### WHAT TO PRODUCE
Return the first line, the line containing "def ztop(py, d): return CAMH+(HZ-py)/FPX*d", and every line between them, exactly as they stand.

### SUPPLIED MATERIAL
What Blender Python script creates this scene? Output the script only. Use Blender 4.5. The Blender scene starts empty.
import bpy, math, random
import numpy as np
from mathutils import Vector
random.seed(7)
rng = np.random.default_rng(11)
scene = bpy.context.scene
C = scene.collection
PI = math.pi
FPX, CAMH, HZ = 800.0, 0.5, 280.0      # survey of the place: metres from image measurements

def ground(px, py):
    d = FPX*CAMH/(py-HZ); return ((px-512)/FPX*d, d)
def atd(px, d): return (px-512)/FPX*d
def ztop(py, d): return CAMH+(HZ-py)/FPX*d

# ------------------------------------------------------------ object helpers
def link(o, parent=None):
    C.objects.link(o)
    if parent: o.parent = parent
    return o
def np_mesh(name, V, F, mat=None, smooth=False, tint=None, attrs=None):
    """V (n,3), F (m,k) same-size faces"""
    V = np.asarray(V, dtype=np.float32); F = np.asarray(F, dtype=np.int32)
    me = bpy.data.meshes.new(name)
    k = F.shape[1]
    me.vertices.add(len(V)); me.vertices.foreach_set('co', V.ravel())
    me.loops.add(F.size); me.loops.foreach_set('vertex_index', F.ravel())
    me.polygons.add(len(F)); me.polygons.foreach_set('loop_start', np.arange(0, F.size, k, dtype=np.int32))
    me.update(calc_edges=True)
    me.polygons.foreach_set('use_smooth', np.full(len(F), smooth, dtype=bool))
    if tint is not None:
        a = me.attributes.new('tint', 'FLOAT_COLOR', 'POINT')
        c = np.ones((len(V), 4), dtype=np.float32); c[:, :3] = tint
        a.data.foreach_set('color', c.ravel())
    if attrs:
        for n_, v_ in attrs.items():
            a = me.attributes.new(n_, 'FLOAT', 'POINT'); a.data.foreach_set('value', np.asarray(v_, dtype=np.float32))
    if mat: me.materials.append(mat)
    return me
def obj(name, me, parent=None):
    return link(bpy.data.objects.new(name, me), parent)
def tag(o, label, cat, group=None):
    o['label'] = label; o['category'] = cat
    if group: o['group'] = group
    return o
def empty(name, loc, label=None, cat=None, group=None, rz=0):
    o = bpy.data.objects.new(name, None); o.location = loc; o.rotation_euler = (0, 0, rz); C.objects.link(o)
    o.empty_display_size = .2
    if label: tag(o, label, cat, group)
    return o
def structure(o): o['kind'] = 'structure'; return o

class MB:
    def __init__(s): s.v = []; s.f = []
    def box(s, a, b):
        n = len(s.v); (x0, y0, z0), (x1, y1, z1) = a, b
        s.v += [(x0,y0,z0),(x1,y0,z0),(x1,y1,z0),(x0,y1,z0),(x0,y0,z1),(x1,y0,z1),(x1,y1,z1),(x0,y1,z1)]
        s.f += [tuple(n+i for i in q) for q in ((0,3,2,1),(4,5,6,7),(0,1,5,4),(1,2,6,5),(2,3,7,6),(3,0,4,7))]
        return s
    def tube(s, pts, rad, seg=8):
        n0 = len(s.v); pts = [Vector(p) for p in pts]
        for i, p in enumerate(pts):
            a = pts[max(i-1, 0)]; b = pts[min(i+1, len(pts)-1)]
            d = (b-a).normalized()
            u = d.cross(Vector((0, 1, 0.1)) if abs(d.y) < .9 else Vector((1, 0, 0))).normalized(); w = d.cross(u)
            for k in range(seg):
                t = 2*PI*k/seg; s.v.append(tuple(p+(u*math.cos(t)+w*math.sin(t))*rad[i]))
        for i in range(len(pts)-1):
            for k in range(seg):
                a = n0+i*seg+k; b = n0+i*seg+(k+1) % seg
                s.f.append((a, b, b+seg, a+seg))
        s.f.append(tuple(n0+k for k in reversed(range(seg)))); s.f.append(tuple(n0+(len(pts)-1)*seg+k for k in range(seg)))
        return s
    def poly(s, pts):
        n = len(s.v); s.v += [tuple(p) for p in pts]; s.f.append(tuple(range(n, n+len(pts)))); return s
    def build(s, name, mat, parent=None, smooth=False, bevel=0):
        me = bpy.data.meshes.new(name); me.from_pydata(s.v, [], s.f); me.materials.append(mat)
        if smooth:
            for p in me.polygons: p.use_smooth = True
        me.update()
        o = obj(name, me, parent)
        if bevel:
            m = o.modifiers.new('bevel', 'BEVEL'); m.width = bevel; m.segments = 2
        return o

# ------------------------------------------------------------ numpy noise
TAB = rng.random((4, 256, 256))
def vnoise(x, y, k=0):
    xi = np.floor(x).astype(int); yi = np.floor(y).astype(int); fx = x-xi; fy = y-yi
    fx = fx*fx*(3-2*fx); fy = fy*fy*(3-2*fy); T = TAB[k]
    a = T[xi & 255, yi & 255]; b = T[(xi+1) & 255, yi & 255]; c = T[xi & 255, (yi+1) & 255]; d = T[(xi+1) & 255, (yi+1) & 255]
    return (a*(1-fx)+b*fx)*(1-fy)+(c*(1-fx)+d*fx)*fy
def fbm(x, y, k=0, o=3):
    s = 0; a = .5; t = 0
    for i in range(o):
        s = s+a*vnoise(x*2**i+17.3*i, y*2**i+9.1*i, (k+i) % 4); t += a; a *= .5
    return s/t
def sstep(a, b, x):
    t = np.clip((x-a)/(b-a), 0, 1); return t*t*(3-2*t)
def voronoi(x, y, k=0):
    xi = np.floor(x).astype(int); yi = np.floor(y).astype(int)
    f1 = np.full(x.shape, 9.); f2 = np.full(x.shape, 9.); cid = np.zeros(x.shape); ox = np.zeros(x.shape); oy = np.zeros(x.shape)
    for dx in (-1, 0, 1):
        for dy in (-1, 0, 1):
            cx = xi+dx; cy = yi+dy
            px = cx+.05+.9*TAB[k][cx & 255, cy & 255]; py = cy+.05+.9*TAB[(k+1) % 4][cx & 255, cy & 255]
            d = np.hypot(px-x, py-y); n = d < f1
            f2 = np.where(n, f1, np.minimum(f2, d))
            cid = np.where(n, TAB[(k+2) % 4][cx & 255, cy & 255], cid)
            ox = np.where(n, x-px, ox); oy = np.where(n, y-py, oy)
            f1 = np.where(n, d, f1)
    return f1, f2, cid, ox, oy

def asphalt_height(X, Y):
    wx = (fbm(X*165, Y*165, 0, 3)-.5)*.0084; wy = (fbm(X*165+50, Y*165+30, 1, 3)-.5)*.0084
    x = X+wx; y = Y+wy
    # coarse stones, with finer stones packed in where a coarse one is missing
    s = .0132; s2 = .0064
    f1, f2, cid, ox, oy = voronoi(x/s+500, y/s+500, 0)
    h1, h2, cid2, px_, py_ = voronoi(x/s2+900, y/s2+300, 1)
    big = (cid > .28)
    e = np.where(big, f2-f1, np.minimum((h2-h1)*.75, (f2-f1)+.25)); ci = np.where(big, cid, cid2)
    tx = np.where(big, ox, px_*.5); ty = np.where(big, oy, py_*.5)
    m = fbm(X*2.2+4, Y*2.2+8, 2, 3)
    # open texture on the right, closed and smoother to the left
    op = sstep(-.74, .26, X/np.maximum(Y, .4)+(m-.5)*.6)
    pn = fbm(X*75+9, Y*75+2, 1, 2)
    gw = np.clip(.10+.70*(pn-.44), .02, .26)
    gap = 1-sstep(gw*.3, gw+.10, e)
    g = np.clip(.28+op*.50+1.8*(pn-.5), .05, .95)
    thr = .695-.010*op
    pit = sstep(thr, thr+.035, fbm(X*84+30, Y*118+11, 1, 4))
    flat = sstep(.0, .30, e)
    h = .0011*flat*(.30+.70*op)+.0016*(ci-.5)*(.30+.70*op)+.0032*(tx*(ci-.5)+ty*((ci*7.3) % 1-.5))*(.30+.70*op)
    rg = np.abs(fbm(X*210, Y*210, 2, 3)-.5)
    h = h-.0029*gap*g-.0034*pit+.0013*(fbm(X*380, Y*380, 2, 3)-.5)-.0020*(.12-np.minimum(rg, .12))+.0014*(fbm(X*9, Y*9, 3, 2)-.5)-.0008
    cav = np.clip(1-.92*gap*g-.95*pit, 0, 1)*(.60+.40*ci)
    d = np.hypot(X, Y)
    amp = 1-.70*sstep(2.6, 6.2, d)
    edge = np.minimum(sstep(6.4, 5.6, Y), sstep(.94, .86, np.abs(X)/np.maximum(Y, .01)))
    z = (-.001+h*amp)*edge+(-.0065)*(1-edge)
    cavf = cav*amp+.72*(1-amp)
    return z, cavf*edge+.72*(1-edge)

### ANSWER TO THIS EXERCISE
What Blender Python script creates this scene? Output the script only. Use Blender 4.5. The Blender scene starts empty.
import bpy, math, random
import numpy as np
from mathutils import Vector
random.seed(7)
rng = np.random.default_rng(11)
scene = bpy.context.scene
C = scene.collection
PI = math.pi
FPX, CAMH, HZ = 800.0, 0.5, 280.0      # survey of the place: metres from image measurements

def ground(px, py):
    d = FPX*CAMH/(py-HZ); return ((px-512)/FPX*d, d)
def atd(px, d): return (px-512)/FPX*d
def ztop(py, d): return CAMH+(HZ-py)/FPX*d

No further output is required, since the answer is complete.